As it happens the signs in question appeared overnight several years ago and weren't publicised in any operating notices. They are not signs shown in the rulebook or sectional appendix, however the fact that the signs had suddenly appeared on a route where money seemingly couldn't even be found for PSR boards, and they appeared designed to be conspicuous, visible from a distance, positioned in a specific location (extensive vegetation had been cut back to position them where they were constructed) and that they were on the right hand side of the running lines where there happened to be three level crossings (two UWGs and one foot crossing with whistle boards) meant that it was obvious the right thing to do was to ask the question. For all any drivers knew at the time they might have been critical to wrong direction movements.
It is indeed true that 'nobody knows everything', however there are those people on the railway who just shrug and don't take responsibility for their own knowledge, and then there are those who use whatever means they can to dig and find answers. It sounds to me that the OP, being but a trainee at the moment, has a little more inquisitiveness than his DI because the trainee is the one on here asking the question. The DI by definition will have signed the route in question for several years as a minimum (whether Northern or TPE) but it is the trainee appearing on here asking the questions. As a DI you certainly can't answer every question your trainee might throw at you but any that you can't you should be able to find out the answer somewhere. When the boards appeared we asked our local management and we had an answer from Network Rail within a few days which was posted locally in our signing on point for drivers to digest.
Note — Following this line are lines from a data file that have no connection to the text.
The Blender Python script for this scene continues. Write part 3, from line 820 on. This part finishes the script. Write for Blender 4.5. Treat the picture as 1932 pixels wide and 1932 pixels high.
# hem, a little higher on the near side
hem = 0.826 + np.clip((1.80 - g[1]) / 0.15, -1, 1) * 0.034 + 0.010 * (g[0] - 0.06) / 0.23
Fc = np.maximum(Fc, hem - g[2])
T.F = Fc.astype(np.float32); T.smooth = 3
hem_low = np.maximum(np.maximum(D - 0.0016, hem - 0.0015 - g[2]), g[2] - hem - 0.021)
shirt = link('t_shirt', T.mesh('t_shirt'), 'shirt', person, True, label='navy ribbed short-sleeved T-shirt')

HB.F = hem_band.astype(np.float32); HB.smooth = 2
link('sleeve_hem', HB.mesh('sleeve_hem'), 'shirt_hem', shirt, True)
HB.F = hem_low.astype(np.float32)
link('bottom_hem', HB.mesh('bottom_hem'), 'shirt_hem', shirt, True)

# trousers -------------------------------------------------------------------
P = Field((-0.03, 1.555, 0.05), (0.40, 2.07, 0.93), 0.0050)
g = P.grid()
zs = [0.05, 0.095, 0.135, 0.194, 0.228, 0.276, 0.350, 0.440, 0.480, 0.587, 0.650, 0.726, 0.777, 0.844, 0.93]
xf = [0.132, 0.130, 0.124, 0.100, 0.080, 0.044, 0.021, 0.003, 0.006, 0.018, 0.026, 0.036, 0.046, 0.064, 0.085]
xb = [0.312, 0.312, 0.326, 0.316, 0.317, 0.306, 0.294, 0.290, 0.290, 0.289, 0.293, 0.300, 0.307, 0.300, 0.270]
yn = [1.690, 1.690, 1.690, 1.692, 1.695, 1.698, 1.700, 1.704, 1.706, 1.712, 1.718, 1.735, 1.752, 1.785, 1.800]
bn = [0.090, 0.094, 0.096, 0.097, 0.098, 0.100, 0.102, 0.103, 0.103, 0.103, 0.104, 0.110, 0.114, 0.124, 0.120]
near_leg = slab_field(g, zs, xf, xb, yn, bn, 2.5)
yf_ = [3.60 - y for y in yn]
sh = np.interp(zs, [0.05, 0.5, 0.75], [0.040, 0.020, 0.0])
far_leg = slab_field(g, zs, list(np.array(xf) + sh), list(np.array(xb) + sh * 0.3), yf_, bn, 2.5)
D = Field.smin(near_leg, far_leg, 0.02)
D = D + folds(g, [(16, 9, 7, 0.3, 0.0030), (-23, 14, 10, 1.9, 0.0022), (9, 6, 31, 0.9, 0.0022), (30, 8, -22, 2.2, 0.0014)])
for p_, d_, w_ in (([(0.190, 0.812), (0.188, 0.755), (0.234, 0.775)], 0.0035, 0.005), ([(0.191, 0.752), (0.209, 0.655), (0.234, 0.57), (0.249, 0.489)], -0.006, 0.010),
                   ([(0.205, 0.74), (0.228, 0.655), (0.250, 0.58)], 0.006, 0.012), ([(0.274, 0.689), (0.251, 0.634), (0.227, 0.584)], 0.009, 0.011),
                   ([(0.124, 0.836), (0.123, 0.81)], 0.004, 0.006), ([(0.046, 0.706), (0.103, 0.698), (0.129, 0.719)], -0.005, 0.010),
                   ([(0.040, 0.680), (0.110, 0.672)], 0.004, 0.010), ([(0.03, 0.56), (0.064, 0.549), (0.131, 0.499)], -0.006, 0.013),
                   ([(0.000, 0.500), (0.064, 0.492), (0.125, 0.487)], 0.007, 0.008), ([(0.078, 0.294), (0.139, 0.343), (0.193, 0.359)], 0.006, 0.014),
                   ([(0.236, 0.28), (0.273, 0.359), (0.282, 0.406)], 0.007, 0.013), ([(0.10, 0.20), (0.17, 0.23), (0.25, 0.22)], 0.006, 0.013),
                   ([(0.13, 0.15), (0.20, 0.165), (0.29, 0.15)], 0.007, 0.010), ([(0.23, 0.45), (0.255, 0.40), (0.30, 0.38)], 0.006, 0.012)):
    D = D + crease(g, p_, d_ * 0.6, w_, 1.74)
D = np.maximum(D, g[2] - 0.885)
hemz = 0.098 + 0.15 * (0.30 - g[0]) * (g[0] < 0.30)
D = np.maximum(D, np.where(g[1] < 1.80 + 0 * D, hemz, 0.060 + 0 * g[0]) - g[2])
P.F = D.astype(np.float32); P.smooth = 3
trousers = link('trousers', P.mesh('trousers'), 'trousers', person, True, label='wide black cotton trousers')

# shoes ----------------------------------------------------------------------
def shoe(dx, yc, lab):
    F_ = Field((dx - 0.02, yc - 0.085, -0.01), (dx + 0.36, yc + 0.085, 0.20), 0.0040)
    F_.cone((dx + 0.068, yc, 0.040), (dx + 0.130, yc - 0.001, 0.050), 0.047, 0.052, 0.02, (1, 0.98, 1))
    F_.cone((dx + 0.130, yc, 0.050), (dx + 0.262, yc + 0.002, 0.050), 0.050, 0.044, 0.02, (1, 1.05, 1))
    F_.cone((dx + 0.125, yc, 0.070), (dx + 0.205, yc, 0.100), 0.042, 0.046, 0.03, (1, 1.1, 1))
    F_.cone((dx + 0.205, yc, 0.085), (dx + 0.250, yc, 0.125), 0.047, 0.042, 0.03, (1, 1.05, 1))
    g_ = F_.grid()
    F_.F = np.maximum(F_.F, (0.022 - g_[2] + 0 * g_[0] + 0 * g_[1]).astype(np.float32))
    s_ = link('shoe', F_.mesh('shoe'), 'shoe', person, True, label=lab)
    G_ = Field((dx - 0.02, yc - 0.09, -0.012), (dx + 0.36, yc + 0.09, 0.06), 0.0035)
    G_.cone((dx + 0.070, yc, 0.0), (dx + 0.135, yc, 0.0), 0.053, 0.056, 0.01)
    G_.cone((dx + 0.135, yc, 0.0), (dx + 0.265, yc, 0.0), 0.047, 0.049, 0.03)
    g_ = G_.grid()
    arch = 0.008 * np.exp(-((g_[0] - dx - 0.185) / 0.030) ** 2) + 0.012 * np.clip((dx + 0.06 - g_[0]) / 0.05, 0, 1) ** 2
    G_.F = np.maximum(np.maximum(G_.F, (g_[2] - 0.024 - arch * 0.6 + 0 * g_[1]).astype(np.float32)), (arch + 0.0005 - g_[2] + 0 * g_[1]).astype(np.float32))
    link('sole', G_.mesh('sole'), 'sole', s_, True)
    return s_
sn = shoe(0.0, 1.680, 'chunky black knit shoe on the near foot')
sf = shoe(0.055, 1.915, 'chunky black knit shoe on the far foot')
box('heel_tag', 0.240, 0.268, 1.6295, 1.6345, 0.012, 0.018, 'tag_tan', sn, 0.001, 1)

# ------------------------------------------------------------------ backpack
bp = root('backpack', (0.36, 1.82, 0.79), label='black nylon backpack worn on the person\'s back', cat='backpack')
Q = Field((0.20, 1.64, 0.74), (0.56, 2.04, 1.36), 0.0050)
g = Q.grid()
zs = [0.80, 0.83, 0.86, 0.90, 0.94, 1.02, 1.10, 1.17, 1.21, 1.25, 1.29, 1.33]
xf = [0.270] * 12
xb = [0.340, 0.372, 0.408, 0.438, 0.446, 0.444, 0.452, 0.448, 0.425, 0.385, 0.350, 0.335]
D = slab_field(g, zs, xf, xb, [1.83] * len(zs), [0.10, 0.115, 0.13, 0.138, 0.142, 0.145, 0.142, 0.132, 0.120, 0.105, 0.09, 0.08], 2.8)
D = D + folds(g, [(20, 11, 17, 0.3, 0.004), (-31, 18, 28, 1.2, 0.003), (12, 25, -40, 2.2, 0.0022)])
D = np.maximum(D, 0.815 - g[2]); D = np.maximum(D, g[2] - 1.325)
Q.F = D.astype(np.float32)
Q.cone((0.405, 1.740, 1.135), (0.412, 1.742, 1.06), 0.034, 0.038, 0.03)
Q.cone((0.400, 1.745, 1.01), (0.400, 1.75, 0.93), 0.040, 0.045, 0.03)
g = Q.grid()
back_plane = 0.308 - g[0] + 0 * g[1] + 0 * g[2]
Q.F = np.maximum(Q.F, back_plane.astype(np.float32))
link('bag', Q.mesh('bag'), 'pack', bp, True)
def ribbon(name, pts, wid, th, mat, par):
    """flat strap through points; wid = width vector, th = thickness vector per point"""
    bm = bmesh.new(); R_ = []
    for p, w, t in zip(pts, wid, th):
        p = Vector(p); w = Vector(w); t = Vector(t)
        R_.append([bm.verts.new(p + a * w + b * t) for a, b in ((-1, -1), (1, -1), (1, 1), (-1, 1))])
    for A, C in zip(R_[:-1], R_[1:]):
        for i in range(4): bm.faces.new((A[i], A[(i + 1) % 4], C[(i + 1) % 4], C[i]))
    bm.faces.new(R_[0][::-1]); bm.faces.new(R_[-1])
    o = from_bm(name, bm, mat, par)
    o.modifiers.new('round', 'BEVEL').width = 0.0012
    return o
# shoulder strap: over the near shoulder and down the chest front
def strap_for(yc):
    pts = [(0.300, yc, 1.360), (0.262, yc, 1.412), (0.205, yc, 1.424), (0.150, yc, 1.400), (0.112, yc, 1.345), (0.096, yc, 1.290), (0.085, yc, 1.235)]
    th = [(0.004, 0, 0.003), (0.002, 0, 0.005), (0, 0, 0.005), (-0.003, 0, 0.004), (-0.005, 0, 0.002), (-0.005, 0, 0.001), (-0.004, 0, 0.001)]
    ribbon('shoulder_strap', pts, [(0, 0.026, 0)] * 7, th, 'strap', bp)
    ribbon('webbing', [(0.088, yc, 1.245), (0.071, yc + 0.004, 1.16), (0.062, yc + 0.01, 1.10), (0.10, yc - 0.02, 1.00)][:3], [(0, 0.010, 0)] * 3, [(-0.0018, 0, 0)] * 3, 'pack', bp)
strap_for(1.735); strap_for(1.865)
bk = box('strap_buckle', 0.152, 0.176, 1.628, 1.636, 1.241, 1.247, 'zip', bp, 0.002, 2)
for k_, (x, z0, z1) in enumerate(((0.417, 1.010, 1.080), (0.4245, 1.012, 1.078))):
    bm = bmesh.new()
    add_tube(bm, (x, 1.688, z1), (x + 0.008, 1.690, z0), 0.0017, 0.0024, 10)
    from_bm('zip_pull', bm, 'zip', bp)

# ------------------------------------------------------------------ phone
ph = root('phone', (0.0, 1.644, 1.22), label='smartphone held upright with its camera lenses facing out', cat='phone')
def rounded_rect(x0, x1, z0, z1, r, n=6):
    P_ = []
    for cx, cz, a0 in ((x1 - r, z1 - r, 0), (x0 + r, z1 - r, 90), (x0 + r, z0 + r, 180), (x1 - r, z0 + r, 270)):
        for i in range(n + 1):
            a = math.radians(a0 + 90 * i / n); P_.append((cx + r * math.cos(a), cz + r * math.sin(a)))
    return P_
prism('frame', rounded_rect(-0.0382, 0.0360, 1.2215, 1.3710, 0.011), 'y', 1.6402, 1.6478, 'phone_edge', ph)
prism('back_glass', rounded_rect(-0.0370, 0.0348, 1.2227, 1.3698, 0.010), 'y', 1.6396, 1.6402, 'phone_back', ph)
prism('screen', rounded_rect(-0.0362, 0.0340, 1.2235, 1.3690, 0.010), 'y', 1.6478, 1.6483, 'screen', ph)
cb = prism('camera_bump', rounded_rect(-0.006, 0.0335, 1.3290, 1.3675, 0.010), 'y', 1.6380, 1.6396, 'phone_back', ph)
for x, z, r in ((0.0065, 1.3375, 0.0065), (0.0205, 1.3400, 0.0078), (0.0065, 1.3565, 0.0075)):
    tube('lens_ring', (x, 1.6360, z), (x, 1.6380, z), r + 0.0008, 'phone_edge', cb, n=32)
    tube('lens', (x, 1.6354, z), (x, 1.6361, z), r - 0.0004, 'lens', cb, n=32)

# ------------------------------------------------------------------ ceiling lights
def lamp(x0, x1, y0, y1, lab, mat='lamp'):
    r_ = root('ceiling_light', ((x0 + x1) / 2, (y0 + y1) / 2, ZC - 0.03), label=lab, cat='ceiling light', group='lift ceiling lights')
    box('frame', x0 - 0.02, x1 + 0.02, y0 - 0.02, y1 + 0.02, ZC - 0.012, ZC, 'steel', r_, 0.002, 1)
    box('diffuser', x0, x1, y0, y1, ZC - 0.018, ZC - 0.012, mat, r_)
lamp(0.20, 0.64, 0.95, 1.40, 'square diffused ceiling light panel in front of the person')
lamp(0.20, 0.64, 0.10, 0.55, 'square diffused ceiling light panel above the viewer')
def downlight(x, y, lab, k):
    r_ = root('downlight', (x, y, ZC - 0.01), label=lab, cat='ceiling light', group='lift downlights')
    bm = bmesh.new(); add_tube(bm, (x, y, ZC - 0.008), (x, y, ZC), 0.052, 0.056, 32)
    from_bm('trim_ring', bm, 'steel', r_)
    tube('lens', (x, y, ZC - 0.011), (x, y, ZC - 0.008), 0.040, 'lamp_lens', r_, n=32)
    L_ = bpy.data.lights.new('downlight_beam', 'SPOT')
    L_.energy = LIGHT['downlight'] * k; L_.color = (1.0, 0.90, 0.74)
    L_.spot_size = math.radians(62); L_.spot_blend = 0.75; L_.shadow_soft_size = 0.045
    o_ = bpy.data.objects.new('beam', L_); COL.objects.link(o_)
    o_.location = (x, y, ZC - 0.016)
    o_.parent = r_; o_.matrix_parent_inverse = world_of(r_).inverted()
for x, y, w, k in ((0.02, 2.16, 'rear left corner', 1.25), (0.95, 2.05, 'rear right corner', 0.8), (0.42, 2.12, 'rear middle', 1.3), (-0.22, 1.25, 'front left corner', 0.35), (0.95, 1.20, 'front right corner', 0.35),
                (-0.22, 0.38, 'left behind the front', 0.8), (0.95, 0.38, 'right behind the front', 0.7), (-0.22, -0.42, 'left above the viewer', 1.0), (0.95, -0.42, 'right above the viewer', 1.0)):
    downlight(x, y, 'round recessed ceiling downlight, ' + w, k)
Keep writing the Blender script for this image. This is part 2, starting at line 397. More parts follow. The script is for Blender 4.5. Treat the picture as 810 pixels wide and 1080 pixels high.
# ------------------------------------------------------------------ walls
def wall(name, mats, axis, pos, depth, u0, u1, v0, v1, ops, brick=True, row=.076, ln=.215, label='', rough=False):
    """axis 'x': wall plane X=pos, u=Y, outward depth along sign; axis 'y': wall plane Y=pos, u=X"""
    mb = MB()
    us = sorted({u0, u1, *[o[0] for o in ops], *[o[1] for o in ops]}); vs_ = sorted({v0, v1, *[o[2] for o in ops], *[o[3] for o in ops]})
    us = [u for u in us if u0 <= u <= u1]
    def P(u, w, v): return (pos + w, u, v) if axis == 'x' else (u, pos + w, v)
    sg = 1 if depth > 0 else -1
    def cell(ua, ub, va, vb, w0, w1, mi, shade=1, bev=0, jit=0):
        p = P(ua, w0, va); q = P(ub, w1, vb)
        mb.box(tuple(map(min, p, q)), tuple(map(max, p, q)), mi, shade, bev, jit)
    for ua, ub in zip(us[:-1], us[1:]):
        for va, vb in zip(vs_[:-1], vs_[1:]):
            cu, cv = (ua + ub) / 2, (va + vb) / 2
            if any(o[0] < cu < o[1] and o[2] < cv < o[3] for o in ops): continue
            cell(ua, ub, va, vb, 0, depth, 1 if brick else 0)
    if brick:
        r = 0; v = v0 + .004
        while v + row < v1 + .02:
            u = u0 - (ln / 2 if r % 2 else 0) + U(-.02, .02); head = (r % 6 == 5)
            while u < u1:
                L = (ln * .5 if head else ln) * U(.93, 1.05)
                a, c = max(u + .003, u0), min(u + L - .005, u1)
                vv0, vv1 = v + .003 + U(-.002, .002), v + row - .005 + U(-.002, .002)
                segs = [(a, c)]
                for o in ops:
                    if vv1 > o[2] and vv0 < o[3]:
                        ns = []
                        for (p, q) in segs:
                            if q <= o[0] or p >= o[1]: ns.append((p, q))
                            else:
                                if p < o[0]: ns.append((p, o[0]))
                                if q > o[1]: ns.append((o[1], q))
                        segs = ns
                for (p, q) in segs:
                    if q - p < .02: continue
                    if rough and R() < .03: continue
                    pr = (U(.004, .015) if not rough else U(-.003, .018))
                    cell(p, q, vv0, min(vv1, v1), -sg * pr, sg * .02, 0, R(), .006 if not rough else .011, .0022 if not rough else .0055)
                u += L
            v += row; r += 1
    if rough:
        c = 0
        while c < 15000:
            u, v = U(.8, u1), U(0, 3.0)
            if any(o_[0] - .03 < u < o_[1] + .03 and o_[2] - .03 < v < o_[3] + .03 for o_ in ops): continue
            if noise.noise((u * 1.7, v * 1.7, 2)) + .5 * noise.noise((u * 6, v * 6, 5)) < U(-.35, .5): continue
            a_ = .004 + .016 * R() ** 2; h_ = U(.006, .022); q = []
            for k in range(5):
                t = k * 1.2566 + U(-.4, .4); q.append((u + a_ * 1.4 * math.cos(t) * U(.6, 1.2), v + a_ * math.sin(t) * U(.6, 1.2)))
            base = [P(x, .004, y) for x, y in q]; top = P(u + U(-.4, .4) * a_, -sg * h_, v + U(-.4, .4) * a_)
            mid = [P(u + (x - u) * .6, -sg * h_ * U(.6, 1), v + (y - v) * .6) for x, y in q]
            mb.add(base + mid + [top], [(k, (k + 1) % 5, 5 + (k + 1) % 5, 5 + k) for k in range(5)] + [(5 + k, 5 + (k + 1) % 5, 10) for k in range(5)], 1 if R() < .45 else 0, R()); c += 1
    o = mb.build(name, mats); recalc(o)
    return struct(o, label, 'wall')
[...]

@swt_passenger has it spot on. The boards were actually provided about five years ago on the up and down Main (as they were then known between Baguley Fold and Ashton Moss North Jns) as level crossing sighting boards for Moss Lane (FP), Moss Lane UWG and Jaum Field Farm UWG crossings in response to a risk assessment. Those three crossings were all in very close proximity to one another. A long standing TSR had been in force since 2011 reducing line speed on approach from 70mph to 40mph but clearly that hadn't satisfied the risk posed by vegetation obscuring the view of approaching trains for, and of, crossing users. In April 2018 when the line was extensively resignalled after a blockade the crossings were all abolished and two were replaced by footbridges, however the signs were never removed and remain there.